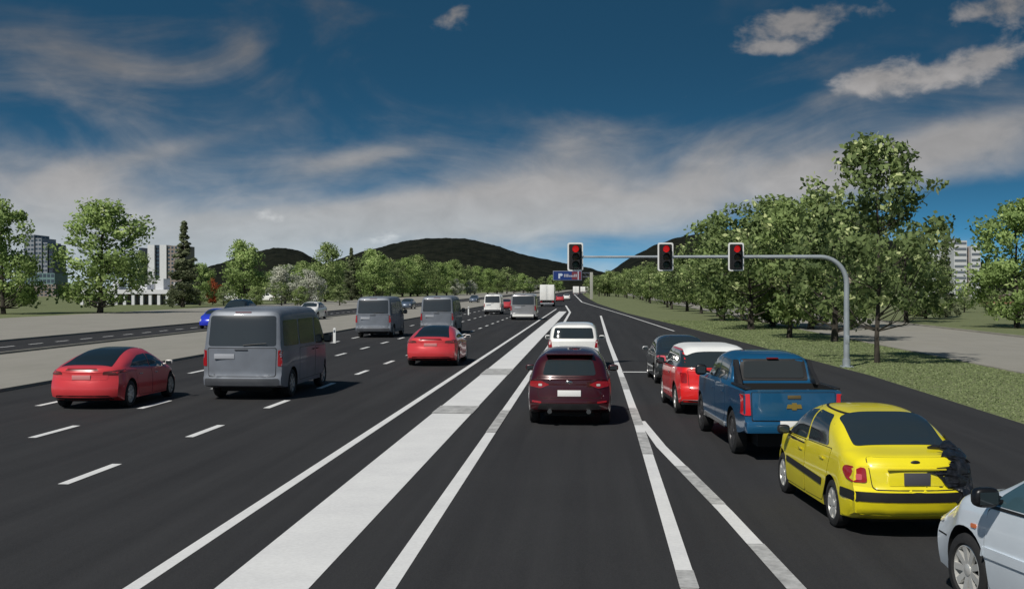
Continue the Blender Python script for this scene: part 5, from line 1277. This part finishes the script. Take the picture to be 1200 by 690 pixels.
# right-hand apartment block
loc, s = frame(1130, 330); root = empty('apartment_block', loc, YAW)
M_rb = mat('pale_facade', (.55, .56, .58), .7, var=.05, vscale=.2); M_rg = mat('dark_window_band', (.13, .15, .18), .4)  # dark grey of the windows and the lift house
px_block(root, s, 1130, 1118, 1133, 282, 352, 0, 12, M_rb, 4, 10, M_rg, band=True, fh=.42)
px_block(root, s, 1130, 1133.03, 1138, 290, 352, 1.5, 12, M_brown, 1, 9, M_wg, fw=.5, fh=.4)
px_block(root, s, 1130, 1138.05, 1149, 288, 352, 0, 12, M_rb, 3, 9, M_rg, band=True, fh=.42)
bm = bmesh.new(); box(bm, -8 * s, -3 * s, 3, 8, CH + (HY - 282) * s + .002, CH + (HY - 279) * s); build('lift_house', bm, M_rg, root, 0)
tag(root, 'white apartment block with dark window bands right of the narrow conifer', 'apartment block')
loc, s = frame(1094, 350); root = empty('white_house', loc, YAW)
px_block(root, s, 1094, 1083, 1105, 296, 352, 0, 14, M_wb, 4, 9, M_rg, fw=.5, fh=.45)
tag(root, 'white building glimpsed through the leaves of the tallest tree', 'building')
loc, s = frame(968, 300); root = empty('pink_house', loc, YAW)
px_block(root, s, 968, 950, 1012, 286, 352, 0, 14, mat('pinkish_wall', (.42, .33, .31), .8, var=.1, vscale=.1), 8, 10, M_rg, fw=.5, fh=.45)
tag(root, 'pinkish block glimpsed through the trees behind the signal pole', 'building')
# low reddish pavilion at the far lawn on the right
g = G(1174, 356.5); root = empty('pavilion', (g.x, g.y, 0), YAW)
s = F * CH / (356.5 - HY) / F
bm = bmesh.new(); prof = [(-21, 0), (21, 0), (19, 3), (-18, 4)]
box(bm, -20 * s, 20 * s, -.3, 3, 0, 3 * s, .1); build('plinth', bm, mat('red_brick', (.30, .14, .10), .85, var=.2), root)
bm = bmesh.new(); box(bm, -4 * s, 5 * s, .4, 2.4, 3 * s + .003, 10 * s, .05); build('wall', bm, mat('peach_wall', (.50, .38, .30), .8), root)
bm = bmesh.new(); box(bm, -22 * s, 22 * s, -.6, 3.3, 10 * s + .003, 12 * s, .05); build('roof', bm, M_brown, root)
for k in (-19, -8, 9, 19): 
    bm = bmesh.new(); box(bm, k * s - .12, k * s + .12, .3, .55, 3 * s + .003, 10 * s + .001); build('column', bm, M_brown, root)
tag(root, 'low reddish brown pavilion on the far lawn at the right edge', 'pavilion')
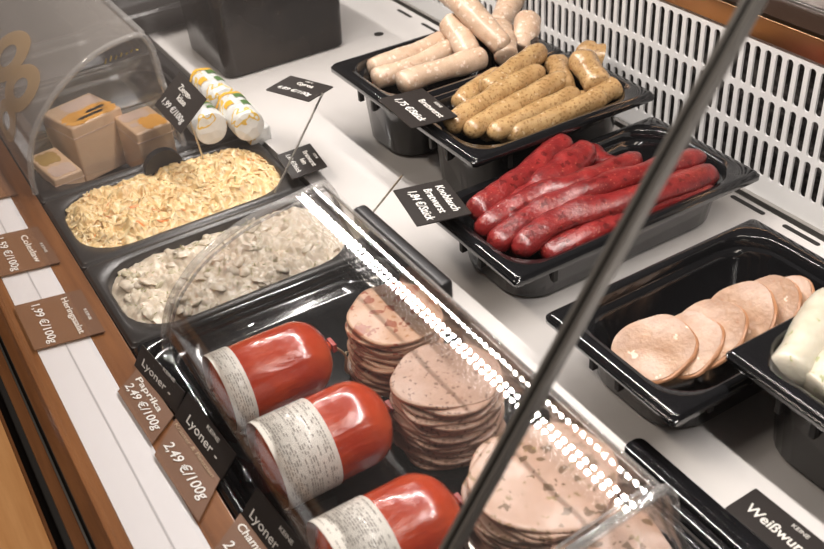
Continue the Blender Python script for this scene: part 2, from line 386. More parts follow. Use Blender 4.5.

What you will do: Omit every picture, then repeat the remaining data exactly as it appears above.

Answer to this exercise:
Continue the Blender Python script for this scene: part 5, from line 1277. This part finishes the script. Take the picture to be 1200 by 690 pixels.
# right-hand apartment block
loc, s = frame(1130, 330); root = empty('apartment_block', loc, YAW)
M_rb = mat('pale_facade', (.55, .56, .58), .7, var=.05, vscale=.2); M_rg = mat('dark_window_band', (.13, .15, .18), .4)  # dark grey of the windows and the lift house
px_block(root, s, 1130, 1118, 1133, 282, 352, 0, 12, M_rb, 4, 10, M_rg, band=True, fh=.42)
px_block(root, s, 1130, 1133.03, 1138, 290, 352, 1.5, 12, M_brown, 1, 9, M_wg, fw=.5, fh=.4)
px_block(root, s, 1130, 1138.05, 1149, 288, 352, 0, 12, M_rb, 3, 9, M_rg, band=True, fh=.42)
bm = bmesh.new(); box(bm, -8 * s, -3 * s, 3, 8, CH + (HY - 282) * s + .002, CH + (HY - 279) * s); build('lift_house', bm, M_rg, root, 0)
tag(root, 'white apartment block with dark window bands right of the narrow conifer', 'apartment block')
loc, s = frame(1094, 350); root = empty('white_house', loc, YAW)
px_block(root, s, 1094, 1083, 1105, 296, 352, 0, 14, M_wb, 4, 9, M_rg, fw=.5, fh=.45)
tag(root, 'white building glimpsed through the leaves of the tallest tree', 'building')
loc, s = frame(968, 300); root = empty('pink_house', loc, YAW)
px_block(root, s, 968, 950, 1012, 286, 352, 0, 14, mat('pinkish_wall', (.42, .33, .31), .8, var=.1, vscale=.1), 8, 10, M_rg, fw=.5, fh=.45)
tag(root, 'pinkish block glimpsed through the trees behind the signal pole', 'building')
# low reddish pavilion at the far lawn on the right
g = G(1174, 356.5); root = empty('pavilion', (g.x, g.y, 0), YAW)
s = F * CH / (356.5 - HY) / F
bm = bmesh.new(); prof = [(-21, 0), (21, 0), (19, 3), (-18, 4)]
box(bm, -20 * s, 20 * s, -.3, 3, 0, 3 * s, .1); build('plinth', bm, mat('red_brick', (.30, .14, .10), .85, var=.2), root)
bm = bmesh.new(); box(bm, -4 * s, 5 * s, .4, 2.4, 3 * s + .003, 10 * s, .05); build('wall', bm, mat('peach_wall', (.50, .38, .30), .8), root)
bm = bmesh.new(); box(bm, -22 * s, 22 * s, -.6, 3.3, 10 * s + .003, 12 * s, .05); build('roof', bm, M_brown, root)
for k in (-19, -8, 9, 19): 
    bm = bmesh.new(); box(bm, k * s - .12, k * s + .12, .3, .55, 3 * s + .003, 10 * s + .001); build('column', bm, M_brown, root)
tag(root, 'low reddish brown pavilion on the far lawn at the right edge', 'pavilion')
Continue the Blender Python script for this scene: part 2, from line 386. More parts follow. Use Blender 4.5.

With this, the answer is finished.